Spring finds Weber State University students and faculty alike joining forces to help the environment.

Idle-free and smoke-free campus initiatives, each starting within the student senate, are gaining momentum, allowing for a greater likelihood of ideas being made into university policy.

“The committee has been working on a smoke-free initiative that was started in the senate a few years ago,” said Brady Harris, senate president, “but it is still at the Board of Trustees waiting for approval. The same is true for an idle-free initiative that we worked with (the faculty senate) on as well . . . (It’s) all happened lately . . . if it passes (the Board of Trustees), it will be a big and exciting deal.”

WSU has several groups that deal directly with encouraging sustainability and environmental health, one of which is the Environmental Issues Committee, a collection of faculty, staff, administrators, students and community members whose goal is to increase WSU’s awareness and help the environment in ways of policy and education.

In 2012, the Sierra Club selected WSU as one of its “Cool Schools” based on a survey that focused on measurable environmental improvements, where WSU was ranked 74th in the nation.

Alice Mulder, chair of the Environmental Issues Committee, said she encourages students to be more environmentally friendly.

“Given the better weather, one obvious thing is to walk or ride a bike to campus if possible, instead of driving,” Mulder said. “This reduces our collective carbon footprint in terms of fossil fuels consumed and emissions produced. It also improves a person’s health and costs less. With some students likely moving out of apartments and dorms as the year comes to a close, it is also worthwhile to try to increase recycling and the reuse of stuff in our lives. We should each have much less in our trash cans than we do in our recycling bins on a weekly basis.”

Mulder said everyone should avoid the use of pesticides and synthetic fertilizers in their yards.

“The hazardous chemicals contained in those products do not disappear once they have been applied,” Mulder said. “They typically persist a long time and make their way into our soils and eventually into our regional water supplies. Everything we collectively put into our natural environment has a way of coming back to affect us one way or another.”

WSU sustainability specialists and the Environmental Club have sponsored and supported many campus initiatives. As of September 2012, WSU successfully focused its efforts on energy projects, such as converting many university vehicles, including shuttle buses, to natural gas, insulating the university’s network of steam and chilled water pipes for improved energy efficiency, upgrading lighting to high-efficiency fluorescents and installing solar panels on a number of buildings. The club is also responsible for the eight new water bottle-refilling stations that have been installed in buildings around campus and have supported WSU with its Climate Action Plan.

Thirty cents from each student has gone to installing 24 new bike racks on campus. This will also help students who have previously had a hard time finding space in the available bike racks (three of which are near the Student Services Center, the Browning Center and Lampros Hall). Also, bike-repair stations have begun to be set up around campus that allow for students to fix their bikes.

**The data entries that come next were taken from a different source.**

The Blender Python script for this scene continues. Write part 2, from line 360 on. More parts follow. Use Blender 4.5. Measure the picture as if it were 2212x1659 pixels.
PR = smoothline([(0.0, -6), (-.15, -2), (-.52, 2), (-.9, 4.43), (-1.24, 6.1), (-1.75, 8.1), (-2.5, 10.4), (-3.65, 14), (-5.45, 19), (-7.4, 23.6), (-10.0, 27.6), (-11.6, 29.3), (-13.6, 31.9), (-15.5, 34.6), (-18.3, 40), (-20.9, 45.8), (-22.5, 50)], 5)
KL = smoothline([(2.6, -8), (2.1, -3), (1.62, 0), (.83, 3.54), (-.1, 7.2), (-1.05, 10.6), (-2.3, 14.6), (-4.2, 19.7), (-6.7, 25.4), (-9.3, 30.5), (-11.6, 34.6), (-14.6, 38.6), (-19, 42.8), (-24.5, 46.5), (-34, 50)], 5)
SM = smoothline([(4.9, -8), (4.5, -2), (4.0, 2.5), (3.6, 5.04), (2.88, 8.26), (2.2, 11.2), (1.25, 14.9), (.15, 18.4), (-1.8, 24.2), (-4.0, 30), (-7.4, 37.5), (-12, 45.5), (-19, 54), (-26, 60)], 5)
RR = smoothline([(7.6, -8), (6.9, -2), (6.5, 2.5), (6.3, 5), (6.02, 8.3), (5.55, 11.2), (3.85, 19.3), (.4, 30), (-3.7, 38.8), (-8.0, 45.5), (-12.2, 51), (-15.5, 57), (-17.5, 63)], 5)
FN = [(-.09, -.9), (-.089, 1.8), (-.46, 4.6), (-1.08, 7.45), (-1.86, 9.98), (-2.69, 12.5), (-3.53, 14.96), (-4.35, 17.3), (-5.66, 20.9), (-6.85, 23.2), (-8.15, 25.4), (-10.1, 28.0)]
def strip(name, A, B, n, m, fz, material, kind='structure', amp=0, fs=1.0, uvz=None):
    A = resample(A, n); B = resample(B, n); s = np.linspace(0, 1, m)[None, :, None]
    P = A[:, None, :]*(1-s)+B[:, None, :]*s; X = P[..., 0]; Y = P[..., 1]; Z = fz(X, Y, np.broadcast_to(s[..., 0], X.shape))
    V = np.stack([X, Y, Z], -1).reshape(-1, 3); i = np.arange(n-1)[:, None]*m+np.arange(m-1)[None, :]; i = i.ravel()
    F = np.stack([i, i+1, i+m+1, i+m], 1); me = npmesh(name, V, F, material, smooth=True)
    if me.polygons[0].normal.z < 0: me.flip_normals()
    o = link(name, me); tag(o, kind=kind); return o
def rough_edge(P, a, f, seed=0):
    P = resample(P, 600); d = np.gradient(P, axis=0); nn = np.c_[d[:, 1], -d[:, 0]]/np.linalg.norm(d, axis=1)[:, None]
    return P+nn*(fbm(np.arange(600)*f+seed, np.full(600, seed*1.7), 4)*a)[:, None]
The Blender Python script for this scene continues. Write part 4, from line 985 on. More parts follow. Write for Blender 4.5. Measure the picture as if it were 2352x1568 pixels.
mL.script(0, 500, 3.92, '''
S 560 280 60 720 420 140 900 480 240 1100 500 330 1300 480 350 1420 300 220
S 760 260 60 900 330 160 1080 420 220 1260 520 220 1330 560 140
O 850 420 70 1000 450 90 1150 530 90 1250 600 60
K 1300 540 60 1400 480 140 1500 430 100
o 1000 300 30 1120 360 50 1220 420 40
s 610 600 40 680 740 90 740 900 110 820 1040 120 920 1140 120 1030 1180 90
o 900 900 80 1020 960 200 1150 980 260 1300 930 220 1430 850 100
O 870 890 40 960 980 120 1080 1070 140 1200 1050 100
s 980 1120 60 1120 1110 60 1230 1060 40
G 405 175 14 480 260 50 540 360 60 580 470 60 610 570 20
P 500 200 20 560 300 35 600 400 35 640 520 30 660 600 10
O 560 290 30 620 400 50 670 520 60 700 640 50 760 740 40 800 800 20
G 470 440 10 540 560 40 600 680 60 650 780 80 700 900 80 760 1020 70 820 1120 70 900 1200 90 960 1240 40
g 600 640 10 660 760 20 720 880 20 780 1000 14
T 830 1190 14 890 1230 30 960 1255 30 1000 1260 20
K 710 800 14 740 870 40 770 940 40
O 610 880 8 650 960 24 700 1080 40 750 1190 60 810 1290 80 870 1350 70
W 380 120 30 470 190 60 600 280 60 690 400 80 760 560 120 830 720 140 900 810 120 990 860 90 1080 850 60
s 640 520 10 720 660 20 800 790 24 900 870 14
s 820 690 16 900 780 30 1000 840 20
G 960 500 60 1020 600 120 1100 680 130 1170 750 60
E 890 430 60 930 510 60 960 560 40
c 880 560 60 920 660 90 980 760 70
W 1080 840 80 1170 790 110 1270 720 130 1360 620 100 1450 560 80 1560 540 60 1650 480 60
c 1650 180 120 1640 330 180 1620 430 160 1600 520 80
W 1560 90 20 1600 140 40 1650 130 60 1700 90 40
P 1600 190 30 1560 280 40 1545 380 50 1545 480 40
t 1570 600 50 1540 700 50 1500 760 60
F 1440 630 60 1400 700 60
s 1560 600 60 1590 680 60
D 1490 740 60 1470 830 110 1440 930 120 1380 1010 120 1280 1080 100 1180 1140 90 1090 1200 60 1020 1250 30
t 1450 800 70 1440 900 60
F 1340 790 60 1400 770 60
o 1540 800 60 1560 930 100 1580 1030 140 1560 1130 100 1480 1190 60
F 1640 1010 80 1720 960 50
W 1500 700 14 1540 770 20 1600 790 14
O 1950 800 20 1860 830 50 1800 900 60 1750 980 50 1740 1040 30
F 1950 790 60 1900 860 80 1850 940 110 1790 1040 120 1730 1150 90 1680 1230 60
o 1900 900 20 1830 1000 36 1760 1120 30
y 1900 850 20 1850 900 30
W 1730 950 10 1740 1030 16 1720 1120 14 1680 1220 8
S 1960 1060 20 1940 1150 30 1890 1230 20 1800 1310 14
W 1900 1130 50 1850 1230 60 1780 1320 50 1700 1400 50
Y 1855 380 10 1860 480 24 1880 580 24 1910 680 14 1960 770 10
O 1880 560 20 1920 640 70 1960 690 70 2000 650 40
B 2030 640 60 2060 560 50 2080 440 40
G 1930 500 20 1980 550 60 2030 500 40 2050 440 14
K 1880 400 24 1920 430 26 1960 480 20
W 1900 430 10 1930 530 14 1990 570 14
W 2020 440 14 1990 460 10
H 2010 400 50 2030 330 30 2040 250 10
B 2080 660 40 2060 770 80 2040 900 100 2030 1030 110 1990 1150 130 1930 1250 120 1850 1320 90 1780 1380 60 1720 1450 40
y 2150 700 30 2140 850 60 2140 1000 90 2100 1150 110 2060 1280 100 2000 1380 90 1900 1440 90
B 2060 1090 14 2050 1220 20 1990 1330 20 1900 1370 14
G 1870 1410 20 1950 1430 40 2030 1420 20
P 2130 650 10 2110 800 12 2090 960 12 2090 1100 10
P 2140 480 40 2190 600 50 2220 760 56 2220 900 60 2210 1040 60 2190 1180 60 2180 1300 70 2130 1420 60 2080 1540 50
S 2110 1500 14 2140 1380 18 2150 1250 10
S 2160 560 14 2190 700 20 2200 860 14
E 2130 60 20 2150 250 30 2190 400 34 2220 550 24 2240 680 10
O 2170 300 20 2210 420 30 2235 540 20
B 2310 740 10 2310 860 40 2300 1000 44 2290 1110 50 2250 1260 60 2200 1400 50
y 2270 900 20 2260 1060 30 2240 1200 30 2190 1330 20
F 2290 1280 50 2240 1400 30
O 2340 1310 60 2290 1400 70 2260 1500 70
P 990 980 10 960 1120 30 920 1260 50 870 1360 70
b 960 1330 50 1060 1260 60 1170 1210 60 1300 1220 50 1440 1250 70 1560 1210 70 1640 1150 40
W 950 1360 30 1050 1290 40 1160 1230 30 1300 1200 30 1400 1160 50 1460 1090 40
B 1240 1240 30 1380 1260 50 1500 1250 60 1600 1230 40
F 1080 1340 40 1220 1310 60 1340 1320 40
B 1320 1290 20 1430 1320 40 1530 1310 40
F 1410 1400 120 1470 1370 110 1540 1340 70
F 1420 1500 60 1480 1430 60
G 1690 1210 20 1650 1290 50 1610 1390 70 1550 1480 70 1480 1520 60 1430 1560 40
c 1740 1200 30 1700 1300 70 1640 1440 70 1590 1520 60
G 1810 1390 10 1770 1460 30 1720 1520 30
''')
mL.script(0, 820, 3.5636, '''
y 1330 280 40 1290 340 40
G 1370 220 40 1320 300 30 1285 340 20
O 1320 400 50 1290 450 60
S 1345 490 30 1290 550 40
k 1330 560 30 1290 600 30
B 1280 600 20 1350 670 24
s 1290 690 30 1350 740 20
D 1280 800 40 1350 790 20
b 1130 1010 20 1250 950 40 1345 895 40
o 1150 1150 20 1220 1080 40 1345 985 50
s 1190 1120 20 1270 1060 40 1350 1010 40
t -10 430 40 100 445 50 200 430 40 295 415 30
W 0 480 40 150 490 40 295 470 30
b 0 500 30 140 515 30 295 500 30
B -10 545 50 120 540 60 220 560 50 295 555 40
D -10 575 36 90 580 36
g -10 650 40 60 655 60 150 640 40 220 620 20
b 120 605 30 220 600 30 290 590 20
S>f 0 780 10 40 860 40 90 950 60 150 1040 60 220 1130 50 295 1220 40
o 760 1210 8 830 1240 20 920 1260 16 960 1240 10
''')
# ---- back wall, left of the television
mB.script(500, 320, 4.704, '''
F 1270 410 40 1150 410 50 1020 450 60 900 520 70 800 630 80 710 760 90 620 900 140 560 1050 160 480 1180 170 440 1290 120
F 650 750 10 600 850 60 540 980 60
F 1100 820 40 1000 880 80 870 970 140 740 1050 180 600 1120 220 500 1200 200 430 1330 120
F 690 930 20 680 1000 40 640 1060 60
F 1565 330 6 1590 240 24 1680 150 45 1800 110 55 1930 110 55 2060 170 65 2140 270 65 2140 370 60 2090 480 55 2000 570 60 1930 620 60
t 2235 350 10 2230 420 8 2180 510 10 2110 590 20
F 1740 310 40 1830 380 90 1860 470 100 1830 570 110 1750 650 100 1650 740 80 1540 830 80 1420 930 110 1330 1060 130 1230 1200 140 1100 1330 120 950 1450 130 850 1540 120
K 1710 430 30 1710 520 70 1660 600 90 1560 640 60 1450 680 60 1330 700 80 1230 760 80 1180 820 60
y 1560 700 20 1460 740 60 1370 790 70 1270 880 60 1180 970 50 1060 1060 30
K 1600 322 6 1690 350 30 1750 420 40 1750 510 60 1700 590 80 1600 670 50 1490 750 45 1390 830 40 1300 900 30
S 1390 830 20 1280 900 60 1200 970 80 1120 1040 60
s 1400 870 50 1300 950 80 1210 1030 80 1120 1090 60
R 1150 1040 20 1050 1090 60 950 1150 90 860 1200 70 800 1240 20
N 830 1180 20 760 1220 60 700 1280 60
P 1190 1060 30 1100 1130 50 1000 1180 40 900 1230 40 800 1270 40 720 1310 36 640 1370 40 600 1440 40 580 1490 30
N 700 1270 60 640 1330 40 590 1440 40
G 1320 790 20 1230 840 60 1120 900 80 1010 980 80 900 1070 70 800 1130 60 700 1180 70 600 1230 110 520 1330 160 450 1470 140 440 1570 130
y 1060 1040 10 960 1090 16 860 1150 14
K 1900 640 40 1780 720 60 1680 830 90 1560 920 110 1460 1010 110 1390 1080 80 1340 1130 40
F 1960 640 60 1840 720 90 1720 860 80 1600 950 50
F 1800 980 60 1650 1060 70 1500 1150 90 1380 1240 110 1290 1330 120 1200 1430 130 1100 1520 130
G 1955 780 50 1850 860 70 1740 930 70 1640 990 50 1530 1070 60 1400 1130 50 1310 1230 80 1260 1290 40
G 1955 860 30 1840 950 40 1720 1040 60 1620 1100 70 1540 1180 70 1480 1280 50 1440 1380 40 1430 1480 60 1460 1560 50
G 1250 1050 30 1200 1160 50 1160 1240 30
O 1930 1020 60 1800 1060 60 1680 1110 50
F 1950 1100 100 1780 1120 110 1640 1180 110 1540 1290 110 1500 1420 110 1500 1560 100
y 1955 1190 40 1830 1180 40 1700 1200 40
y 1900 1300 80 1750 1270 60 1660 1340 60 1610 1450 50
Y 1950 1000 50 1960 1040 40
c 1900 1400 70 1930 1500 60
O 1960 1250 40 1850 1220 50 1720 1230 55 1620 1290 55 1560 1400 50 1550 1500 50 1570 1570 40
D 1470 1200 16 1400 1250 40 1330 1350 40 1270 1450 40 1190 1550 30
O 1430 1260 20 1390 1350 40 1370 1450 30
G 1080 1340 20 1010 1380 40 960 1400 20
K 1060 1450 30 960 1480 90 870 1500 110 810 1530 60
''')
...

Mulder said there are now three new repair stations on campus located at the science building, social science building and Elizabeth Hall. A ribbon-cutting ceremony is scheduled for April 17 at noon on the west side of Elizabeth Hall to mark these additions to the bike infrastructure on campus.

Freshman Brianna Irwin said she thinks WSU providing more environmentally friendly resources to students is a good thing, and that every person should take advantage of them.

“Yes, we should be (more environmentally conscious),” Irwin said. “We need to take time for it.”

She said she believes education of students is also important in making a bigger impact, saying that by allowing people to know more about how they can help the environment and what happens if they don’t.

“Students will learn more about it and learn what it’s about to have fresher air,” Irwin said.

Hambagee, a social work major, said he believes it’s good that WSU help students to be environmentally conscious.

“It is great to see the effort that Weber State University to be more environmentally friendly,” Hambagee said. “In all of the classrooms, there are . . . signs that show what is considered acceptable for recycling. Most students, including myself, often don’t know what is considered (OK to recycle). However, this . . . gives us the opportunity to experience it.”